# PROBLEM REQUIREMENTS
Reproduce, word for word, the span of lines starting at the line holding "What Blender Python" and ending at the line holding "return m, nt, b". Omit every picture.

Rows from a 3D scene dataset:
>> start
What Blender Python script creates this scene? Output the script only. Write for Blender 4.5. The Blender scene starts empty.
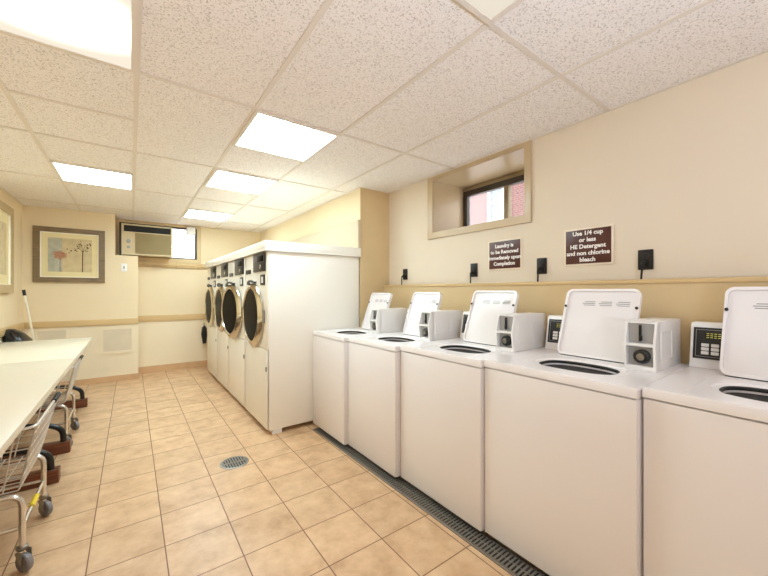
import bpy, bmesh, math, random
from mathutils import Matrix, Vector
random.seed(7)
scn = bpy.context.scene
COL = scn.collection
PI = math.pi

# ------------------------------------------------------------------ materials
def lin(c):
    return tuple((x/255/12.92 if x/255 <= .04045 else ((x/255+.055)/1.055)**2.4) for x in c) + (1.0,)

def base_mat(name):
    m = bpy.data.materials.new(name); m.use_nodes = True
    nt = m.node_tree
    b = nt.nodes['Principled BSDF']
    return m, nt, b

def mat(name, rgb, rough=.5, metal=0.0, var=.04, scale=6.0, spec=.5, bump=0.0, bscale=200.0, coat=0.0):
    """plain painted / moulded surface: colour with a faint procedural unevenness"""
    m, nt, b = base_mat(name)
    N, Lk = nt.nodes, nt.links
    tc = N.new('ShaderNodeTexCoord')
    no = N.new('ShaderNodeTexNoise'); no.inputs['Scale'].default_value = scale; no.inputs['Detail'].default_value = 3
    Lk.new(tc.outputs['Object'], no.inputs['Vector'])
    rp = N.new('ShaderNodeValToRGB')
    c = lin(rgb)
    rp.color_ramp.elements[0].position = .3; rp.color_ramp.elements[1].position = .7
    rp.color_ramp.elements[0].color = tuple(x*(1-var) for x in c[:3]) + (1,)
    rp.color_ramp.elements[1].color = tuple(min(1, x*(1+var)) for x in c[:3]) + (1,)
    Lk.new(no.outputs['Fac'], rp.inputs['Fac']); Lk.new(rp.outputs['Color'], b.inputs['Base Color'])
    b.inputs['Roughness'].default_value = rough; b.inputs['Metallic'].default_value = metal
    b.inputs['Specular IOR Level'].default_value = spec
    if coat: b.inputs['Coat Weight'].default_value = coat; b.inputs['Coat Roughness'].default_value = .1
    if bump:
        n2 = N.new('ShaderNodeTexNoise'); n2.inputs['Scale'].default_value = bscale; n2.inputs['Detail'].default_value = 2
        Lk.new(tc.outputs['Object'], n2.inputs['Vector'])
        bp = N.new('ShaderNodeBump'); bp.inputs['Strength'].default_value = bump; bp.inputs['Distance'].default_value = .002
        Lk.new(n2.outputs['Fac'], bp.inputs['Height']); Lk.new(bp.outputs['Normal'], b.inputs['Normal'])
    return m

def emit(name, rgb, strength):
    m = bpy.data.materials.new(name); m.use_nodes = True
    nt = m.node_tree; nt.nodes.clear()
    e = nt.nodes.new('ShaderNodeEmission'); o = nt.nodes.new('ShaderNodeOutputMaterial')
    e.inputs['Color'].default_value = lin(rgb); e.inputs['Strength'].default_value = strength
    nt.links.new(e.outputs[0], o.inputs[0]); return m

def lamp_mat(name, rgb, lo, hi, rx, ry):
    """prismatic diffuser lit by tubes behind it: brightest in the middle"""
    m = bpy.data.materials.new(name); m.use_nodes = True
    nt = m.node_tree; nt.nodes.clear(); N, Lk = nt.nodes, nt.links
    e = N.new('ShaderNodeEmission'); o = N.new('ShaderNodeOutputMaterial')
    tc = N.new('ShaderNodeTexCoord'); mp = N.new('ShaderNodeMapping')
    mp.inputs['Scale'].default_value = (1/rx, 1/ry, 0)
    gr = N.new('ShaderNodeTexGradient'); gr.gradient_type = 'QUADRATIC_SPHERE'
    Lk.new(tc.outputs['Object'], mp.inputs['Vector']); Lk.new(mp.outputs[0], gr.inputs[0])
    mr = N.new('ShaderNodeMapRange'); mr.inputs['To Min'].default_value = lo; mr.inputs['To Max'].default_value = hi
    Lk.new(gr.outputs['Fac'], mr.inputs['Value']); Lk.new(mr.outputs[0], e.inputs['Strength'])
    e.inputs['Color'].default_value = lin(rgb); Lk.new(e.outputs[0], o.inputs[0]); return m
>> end
>> start
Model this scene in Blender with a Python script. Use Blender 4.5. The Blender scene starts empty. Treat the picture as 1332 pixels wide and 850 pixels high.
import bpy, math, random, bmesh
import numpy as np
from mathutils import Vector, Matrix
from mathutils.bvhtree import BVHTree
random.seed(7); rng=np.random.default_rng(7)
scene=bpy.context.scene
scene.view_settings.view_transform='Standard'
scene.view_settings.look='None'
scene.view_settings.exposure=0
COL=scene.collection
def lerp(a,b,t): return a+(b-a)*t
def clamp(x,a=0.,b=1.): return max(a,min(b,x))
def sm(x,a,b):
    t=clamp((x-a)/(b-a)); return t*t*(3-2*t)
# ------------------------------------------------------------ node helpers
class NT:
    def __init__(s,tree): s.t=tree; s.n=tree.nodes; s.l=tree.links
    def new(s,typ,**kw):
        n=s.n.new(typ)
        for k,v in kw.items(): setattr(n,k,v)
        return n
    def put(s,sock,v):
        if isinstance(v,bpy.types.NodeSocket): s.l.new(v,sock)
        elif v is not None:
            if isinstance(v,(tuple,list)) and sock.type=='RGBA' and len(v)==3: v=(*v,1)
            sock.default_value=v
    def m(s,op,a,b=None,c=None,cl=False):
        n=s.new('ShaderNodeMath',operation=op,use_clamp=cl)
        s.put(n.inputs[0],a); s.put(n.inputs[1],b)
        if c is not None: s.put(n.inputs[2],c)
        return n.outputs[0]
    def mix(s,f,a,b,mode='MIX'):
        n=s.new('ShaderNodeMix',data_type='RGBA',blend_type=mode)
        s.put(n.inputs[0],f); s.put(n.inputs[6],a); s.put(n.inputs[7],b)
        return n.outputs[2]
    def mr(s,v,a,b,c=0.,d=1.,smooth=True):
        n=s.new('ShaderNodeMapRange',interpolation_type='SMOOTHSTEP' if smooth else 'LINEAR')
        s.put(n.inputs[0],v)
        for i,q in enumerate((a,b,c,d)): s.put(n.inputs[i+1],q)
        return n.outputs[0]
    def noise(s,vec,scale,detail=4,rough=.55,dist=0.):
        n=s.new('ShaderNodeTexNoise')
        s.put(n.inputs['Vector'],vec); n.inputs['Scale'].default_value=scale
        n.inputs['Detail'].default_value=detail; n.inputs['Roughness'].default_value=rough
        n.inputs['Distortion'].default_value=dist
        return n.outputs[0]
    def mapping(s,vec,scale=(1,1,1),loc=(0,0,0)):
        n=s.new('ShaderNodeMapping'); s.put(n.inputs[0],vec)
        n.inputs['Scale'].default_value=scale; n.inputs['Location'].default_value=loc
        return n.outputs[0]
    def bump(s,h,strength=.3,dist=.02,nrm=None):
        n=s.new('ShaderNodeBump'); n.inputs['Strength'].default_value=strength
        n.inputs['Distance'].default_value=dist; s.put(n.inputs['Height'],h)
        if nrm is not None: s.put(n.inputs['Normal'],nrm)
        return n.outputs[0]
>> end
# THE REPLY
What Blender Python script creates this scene? Output the script only. Write for Blender 4.5. The Blender scene starts empty.
import bpy, bmesh, math, random
from mathutils import Matrix, Vector
random.seed(7)
scn = bpy.context.scene
COL = scn.collection
PI = math.pi

# ------------------------------------------------------------------ materials
def lin(c):
    return tuple((x/255/12.92 if x/255 <= .04045 else ((x/255+.055)/1.055)**2.4) for x in c) + (1.0,)

def base_mat(name):
    m = bpy.data.materials.new(name); m.use_nodes = True
    nt = m.node_tree
    b = nt.nodes['Principled BSDF']
    return m, nt, b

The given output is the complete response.